● **OBJECTIVE**:
Up to and including the line that contains "YAW = math.radians(35.3)", write out each line of the material from its first line, exactly.
#### DATA BLOCK ####
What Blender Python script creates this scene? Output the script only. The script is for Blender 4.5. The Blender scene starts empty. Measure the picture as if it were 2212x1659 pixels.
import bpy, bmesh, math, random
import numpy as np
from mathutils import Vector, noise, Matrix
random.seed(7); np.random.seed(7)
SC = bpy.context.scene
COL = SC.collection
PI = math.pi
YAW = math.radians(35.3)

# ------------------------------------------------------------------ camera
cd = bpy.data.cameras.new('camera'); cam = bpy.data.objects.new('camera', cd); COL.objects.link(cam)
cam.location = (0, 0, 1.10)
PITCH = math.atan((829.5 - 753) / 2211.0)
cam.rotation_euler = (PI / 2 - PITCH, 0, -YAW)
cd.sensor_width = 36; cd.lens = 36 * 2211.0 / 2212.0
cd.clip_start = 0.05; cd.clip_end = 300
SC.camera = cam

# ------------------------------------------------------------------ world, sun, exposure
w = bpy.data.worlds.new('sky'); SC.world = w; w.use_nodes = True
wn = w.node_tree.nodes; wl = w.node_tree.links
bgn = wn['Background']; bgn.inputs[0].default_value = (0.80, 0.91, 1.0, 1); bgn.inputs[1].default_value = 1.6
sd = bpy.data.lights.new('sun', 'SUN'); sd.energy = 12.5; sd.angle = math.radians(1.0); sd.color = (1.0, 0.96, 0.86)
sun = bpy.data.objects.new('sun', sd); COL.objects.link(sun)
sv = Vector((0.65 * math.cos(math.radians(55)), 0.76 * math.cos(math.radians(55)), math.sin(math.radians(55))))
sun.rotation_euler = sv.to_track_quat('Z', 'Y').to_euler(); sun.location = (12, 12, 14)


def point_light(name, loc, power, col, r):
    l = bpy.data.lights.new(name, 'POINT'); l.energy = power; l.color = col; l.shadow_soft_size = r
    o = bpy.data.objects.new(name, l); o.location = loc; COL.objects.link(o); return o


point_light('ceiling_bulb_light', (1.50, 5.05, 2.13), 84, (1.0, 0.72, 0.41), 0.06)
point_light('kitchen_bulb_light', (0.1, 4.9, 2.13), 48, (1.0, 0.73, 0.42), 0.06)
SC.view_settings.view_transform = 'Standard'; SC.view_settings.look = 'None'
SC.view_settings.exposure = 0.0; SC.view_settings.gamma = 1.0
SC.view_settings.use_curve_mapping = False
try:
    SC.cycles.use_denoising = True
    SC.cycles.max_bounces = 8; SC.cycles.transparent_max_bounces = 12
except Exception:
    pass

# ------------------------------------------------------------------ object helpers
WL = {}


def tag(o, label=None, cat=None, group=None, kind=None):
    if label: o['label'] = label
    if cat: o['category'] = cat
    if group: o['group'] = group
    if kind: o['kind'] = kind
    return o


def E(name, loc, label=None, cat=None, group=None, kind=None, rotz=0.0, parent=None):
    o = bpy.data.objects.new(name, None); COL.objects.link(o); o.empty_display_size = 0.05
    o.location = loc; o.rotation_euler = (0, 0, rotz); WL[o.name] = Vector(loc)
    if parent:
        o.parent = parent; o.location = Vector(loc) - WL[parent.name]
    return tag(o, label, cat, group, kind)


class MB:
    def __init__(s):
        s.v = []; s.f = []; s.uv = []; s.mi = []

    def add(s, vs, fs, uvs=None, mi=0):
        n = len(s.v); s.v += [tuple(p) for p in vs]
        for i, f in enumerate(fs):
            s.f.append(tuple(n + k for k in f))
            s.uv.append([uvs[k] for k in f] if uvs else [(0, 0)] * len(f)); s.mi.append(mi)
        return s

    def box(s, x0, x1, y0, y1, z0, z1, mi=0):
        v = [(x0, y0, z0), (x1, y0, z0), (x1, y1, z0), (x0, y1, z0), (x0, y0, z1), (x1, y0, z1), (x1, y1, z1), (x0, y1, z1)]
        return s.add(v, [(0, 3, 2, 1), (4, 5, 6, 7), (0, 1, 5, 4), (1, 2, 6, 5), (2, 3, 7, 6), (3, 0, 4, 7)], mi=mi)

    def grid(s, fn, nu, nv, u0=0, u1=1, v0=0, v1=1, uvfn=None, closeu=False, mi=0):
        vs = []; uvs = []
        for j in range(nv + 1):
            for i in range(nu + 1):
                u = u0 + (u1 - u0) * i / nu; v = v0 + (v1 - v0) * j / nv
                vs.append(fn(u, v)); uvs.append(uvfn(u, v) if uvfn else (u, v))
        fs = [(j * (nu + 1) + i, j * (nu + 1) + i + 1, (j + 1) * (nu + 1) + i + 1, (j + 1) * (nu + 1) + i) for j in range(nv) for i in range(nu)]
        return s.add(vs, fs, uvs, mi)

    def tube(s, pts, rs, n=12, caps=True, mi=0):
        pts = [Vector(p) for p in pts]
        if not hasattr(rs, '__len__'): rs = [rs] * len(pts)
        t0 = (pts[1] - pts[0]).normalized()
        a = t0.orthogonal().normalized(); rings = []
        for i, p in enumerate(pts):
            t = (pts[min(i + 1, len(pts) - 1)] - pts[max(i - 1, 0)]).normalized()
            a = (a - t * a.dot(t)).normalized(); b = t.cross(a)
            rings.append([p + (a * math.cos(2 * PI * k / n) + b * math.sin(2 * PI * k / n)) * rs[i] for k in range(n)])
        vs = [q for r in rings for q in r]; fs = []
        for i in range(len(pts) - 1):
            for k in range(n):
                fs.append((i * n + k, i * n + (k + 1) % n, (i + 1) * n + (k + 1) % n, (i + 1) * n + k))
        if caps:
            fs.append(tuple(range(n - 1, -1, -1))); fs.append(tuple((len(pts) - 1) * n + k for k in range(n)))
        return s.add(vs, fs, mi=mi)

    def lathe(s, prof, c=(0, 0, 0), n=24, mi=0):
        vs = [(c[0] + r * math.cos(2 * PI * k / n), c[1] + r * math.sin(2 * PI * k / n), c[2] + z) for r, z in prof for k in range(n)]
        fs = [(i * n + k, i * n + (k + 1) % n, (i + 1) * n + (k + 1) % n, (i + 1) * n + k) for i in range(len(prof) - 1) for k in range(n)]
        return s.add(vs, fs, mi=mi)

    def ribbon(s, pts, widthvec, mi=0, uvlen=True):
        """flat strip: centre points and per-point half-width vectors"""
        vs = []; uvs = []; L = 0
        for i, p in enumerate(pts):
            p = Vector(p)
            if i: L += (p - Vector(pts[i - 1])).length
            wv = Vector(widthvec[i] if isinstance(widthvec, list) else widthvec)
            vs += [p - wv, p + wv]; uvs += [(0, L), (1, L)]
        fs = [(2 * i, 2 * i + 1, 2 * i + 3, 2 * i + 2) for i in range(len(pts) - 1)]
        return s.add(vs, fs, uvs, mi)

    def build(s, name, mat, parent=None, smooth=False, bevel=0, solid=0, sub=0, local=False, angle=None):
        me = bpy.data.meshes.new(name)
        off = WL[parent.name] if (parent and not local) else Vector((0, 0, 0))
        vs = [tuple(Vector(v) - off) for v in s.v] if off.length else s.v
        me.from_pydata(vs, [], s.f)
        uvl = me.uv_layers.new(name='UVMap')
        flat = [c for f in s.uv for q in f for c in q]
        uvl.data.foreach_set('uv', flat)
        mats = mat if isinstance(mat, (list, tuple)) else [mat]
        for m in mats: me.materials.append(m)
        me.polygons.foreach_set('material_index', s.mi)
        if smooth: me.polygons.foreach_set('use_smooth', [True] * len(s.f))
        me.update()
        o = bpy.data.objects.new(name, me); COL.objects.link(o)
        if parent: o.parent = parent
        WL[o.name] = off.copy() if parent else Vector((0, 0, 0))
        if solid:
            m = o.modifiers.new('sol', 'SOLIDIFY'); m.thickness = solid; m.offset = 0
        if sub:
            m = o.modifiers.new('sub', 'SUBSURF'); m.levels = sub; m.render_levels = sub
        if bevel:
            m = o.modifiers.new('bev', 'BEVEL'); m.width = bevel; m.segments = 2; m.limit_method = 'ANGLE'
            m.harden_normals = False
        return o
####
● **OUTPUT FOR THIS EXERCISE**:
What Blender Python script creates this scene? Output the script only. The script is for Blender 4.5. The Blender scene starts empty. Measure the picture as if it were 2212x1659 pixels.
import bpy, bmesh, math, random
import numpy as np
from mathutils import Vector, noise, Matrix
random.seed(7); np.random.seed(7)
SC = bpy.context.scene
COL = SC.collection
PI = math.pi
YAW = math.radians(35.3)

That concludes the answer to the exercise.